Your instructions: Your task is to retype, word for word, the lines from the start of the data through the line holding "return Y / ray(px, py)[1] / .7259". Do not include the pictures.
*** Data section
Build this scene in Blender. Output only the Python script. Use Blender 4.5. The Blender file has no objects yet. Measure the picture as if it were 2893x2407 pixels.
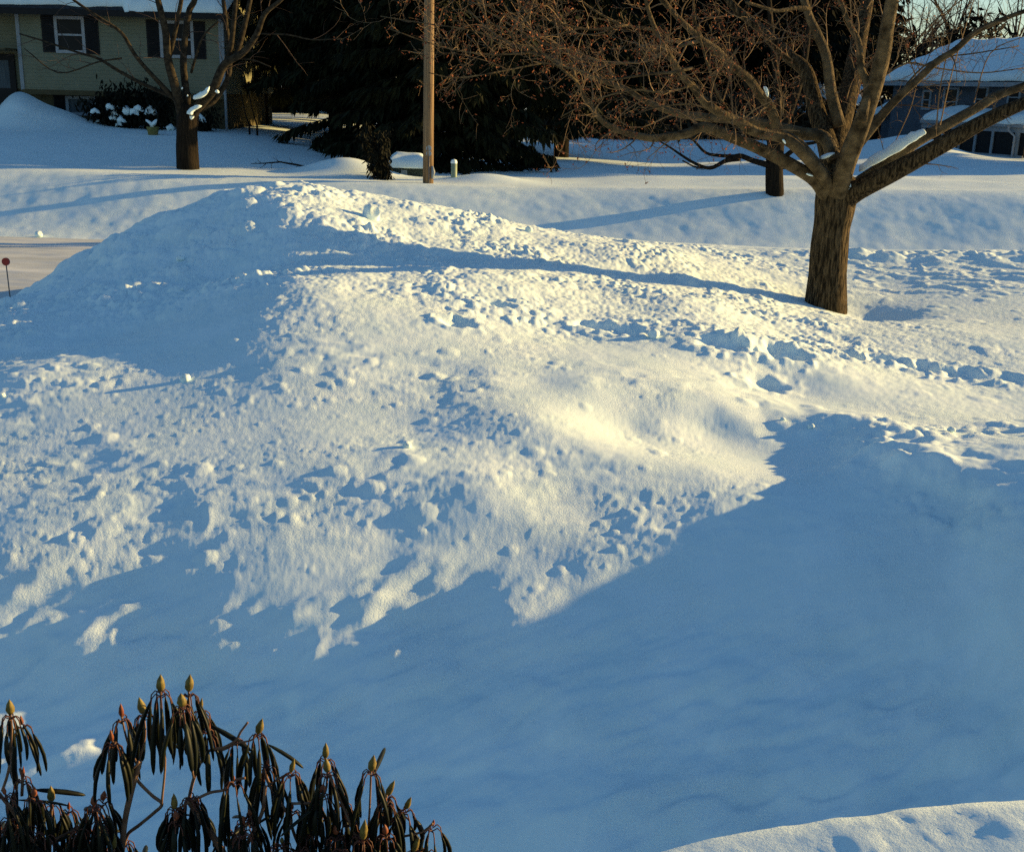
import bpy, math, random
import numpy as np
random.seed(7)
S = bpy.context.scene
COL = S.collection
PI = math.pi

# ------------------------------------------------------------------ camera model (used to survey the place from the photograph)
F = 3250.0; TH = math.radians(16.3); ROLL = .027; EYE = 3.0
FWD = np.array([0, math.cos(TH), -math.sin(TH)])
U0 = np.array([0, math.sin(TH), math.cos(TH)]); R0 = np.array([1., 0, 0])
RIGHT = math.cos(ROLL) * R0 + math.sin(ROLL) * U0
UP = -math.sin(ROLL) * R0 + math.cos(ROLL) * U0

def ray(px, py):
    return FWD * F + RIGHT * (px / .7259 - 1446.5) - UP * (py / .7259 - 1203.5)
def at(px, py, Y):
    d = ray(px, py); t = Y / d[1]
    return np.array([d[0] * t, Y, EYE + d[2] * t])
def atz(px, py, z):
    d = ray(px, py); t = (z - EYE) / d[2]
    return np.array([d[0] * t, d[1] * t, z])
def mpp(px, py, Y):                       # metres per unit of survey pixel at that depth
    return Y / ray(px, py)[1] / .7259

# ------------------------------------------------------------------ materials
def mat(name, build):
    m = bpy.data.materials.new(name); m.use_nodes = True
    nt = m.node_tree; b = nt.nodes['Principled BSDF']
    build(nt, b); return m
def nd(nt, t, **kw):
    n = nt.nodes.new(t)
    for k, v in kw.items():
        if k in n.inputs: n.inputs[k].default_value = v
        else: setattr(n, k, v)
    return n
def ramp(nt, fac, stops):
    r = nd(nt, 'ShaderNodeValToRGB'); e = r.color_ramp.elements
    while len(e) < len(stops): e.new(.5)
    for i, (p, c) in enumerate(stops):
        e[i].position = p; e[i].color = (*c, 1)
    nt.links.new(fac, r.inputs[0]); return r.outputs[0]
def noisy(c0, c1, scale=8., rough=.8, spec=.2, bump=0., bscale=None, stretch=(1, 1, 1), detail=6., metallic=0., lo=.3, hi=.7, bdist=.02):
    def b(nt, p):
        tc = nd(nt, 'ShaderNodeTexCoord'); mp = nd(nt, 'ShaderNodeMapping'); mp.inputs['Scale'].default_value = stretch
        nt.links.new(tc.outputs['Object'], mp.inputs['Vector'])
        n = nd(nt, 'ShaderNodeTexNoise', Scale=scale, Detail=detail); nt.links.new(mp.outputs[0], n.inputs['Vector'])
        nt.links.new(ramp(nt, n.outputs['Fac'], [(lo, c0), (hi, c1)]), p.inputs['Base Color'])
        p.inputs['Roughness'].default_value = rough; p.inputs['Specular IOR Level'].default_value = spec; p.inputs['Metallic'].default_value = metallic
        if bump:
            n2 = nd(nt, 'ShaderNodeTexNoise', Scale=bscale or scale * 2, Detail=8.); nt.links.new(mp.outputs[0], n2.inputs['Vector'])
            bm = nd(nt, 'ShaderNodeBump', Strength=bump, Distance=bdist); nt.links.new(n2.outputs['Fac'], bm.inputs['Height'])
            nt.links.new(bm.outputs[0], p.inputs['Normal'])
    return b
def siding(c0, c1, pitch, rough=.6):
    def b(nt, p):
        noisy(c0, c1, 3., rough, .25)(nt, p)
        tc = nd(nt, 'ShaderNodeTexCoord'); sp = nd(nt, 'ShaderNodeSeparateXYZ'); nt.links.new(tc.outputs['Object'], sp.inputs[0])
        mu = nd(nt, 'ShaderNodeMath', operation='DIVIDE'); mu.inputs[1].default_value = pitch; nt.links.new(sp.outputs['Z'], mu.inputs[0])
        fr = nd(nt, 'ShaderNodeMath', operation='FRACT'); nt.links.new(mu.outputs[0], fr.inputs[0])
        bm = nd(nt, 'ShaderNodeBump', Strength=1., Distance=.02, invert=True); nt.links.new(fr.outputs[0], bm.inputs['Height'])
        nt.links.new(bm.outputs[0], p.inputs['Normal'])
    return b
SNOW_A, SNOW_B = (.715, .855, .855), (.80, .915, .91)
M = {}
def snow_nodes(nt, p):
    tc = nd(nt, 'ShaderNodeTexCoord'); lk = nt.links.new
    n = nd(nt, 'ShaderNodeTexNoise', Scale=2.5, Detail=6.); lk(tc.outputs['Object'], n.inputs['Vector']); lk(ramp(nt, n.outputs['Fac'], [(.3, SNOW_A), (.7, SNOW_B)]), p.inputs['Base Color'])
    g = nd(nt, 'ShaderNodeTexNoise', Scale=70., Detail=8., Roughness=.7); lk(tc.outputs['Object'], g.inputs['Vector'])
    k = nd(nt, 'ShaderNodeTexNoise', Scale=1.1, Detail=4.); lk(tc.outputs['Object'], k.inputs['Vector'])
    mr = nd(nt, 'ShaderNodeMapRange'); mr.inputs['From Min'].default_value = .38; mr.inputs['From Max'].default_value = .62; mr.inputs['To Min'].default_value = .15; mr.inputs['To Max'].default_value = .75; lk(k.outputs['Fac'], mr.inputs['Value'])
    bm = nd(nt, 'ShaderNodeBump', Distance=.010); lk(g.outputs['Fac'], bm.inputs['Height']); lk(mr.outputs[0], bm.inputs['Strength']); lk(bm.outputs[0], p.inputs['Normal'])
    p.inputs['Roughness'].default_value = .75; p.inputs['Specular IOR Level'].default_value = .15
M['snow'] = mat('snow', snow_nodes)
M['snow_far'] = mat('snow_soft', noisy(SNOW_A, SNOW_B, 1.5, .75, .15, .3, 20., bdist=.01))
M['road_snow'] = mat('packed_road_snow', noisy((.46, .49, .48), (.74, .77, .75), 1.6, .7, .2, .5, 12., (.12, 1, 1), bdist=.02))
M['bark'] = mat('maple_bark', noisy((.018, .013, .007), (.125, .09, .048), 9., .95, .1, 1., 13., (4.5, 4.5, .55), lo=.40, hi=.62, bdist=.09))
M['limb_bark'] = mat('limb_bark', noisy((.022, .016, .009), (.145, .108, .06), 7., .9, .1, 1., 30., bdist=.03))
M['dark_bark'] = mat('dark_bark', noisy((.006, .005, .004), (.026, .019, .012), 9., .95, .1, 1., 16., (3, 3, .4), bdist=.04))
M['grey_limb'] = mat('grey_limb_bark', noisy((.010, .008, .006), (.052, .042, .027), 10., .9, .1, .6, 25., bdist=.015))
M['twig'] = mat('twig_bark', noisy((.055, .032, .018), (.25, .165, .085), 3., .8, .2))
M['twig_dark'] = mat('dark_twig_bark', noisy((.035, .025, .02), (.09, .06, .045), 6., .8, .2))
M['rust_bud'] = mat('rust_buds', noisy((.16, .035, .012), (.30, .09, .03), 20., .7, .2))
M['needle'] = mat('spruce_needles', noisy((.004, .006, .003), (.020, .023, .009), 2.2, .8, .1))
M['needle_far'] = mat('far_needles', noisy((.003, .005, .003), (.014, .014, .007), 1.2, .85, .1))
M['brown_brush'] = mat('brown_brush', noisy((.02, .014, .008), (.08, .055, .03), 1.5, .9, .1))
M['pole_wood'] = mat('pole_wood', noisy((.13, .08, .042), (.29, .195, .105), 8., .85, .2, .6, 14., (4, 4, .15), bdist=.015))
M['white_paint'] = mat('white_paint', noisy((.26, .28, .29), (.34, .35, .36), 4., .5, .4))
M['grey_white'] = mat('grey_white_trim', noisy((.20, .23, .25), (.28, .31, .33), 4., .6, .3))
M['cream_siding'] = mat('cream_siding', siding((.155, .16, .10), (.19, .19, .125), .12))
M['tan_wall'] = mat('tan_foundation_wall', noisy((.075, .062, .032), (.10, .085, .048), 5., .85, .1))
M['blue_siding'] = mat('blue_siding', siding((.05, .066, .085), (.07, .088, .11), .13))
M['black_paint'] = mat('black_paint', noisy((.006, .006, .007), (.012, .012, .012), 9., .6, .2))
M['glass'] = mat('dark_glass', noisy((.003, .004, .006), (.010, .013, .016), 2., .3, .12))
M['curtain'] = mat('grey_curtain', noisy((.05, .065, .075), (.10, .12, .13), 5., .9, .1, stretch=(4, 1, .3)))
M['shingle'] = mat('dark_shingle', noisy((.02, .02, .022), (.05, .05, .05), 12., .9, .1))
M['red_plastic'] = mat('red_reflector', noisy((.32, .012, .008), (.42, .02, .015), 30., .3, .5))
M['steel'] = mat('grey_rod', noisy((.10, .08, .07), (.16, .13, .11), 30., .5, .4))
M['green_box'] = mat('green_utility_paint', noisy((.02, .03, .025), (.035, .05, .04), 6., .6, .2))
M['pale_post'] = mat('pale_green_post', noisy((.20, .27, .18), (.30, .36, .25), 8., .6, .3))
M['pot'] = mat('olive_pot', noisy((.14, .13, .04), (.22, .19, .07), 9., .8, .1))
M['leaf'] = mat('rhododendron_leaf', noisy((.002, .003, .0015), (.010, .014, .005), 30., .5, .2))
M['petiole'] = mat('leaf_stalk', noisy((.05, .014, .010), (.12, .042, .022), 30., .6, .3))
M['bud'] = mat('flower_bud', noisy((.09, .065, .015), (.22, .165, .035), 90., .6, .3, .5, 160., bdist=.002))
M['bud_red'] = mat('red_bud', noisy((.14, .035, .015), (.26, .08, .03), 60., .6, .3))
M['stem'] = mat('rhododendron_stem', noisy((.10, .05, .03), (.26, .16, .10), 35., .85, .15, .5, 90., bdist=.002))
M['shrub_leaf'] = mat('shrub_leaf', noisy((.004, .005, .004), (.013, .014, .008), 6., .8, .1))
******
Task solution:
Build this scene in Blender. Output only the Python script. Use Blender 4.5. The Blender file has no objects yet. Measure the picture as if it were 2893x2407 pixels.
import bpy, math, random
import numpy as np
random.seed(7)
S = bpy.context.scene
COL = S.collection
PI = math.pi

# ------------------------------------------------------------------ camera model (used to survey the place from the photograph)
F = 3250.0; TH = math.radians(16.3); ROLL = .027; EYE = 3.0
FWD = np.array([0, math.cos(TH), -math.sin(TH)])
U0 = np.array([0, math.sin(TH), math.cos(TH)]); R0 = np.array([1., 0, 0])
RIGHT = math.cos(ROLL) * R0 + math.sin(ROLL) * U0
UP = -math.sin(ROLL) * R0 + math.cos(ROLL) * U0

def ray(px, py):
    return FWD * F + RIGHT * (px / .7259 - 1446.5) - UP * (py / .7259 - 1203.5)
def at(px, py, Y):
    d = ray(px, py); t = Y / d[1]
    return np.array([d[0] * t, Y, EYE + d[2] * t])
def atz(px, py, z):
    d = ray(px, py); t = (z - EYE) / d[2]
    return np.array([d[0] * t, d[1] * t, z])
def mpp(px, py, Y):                       # metres per unit of survey pixel at that depth
    return Y / ray(px, py)[1] / .7259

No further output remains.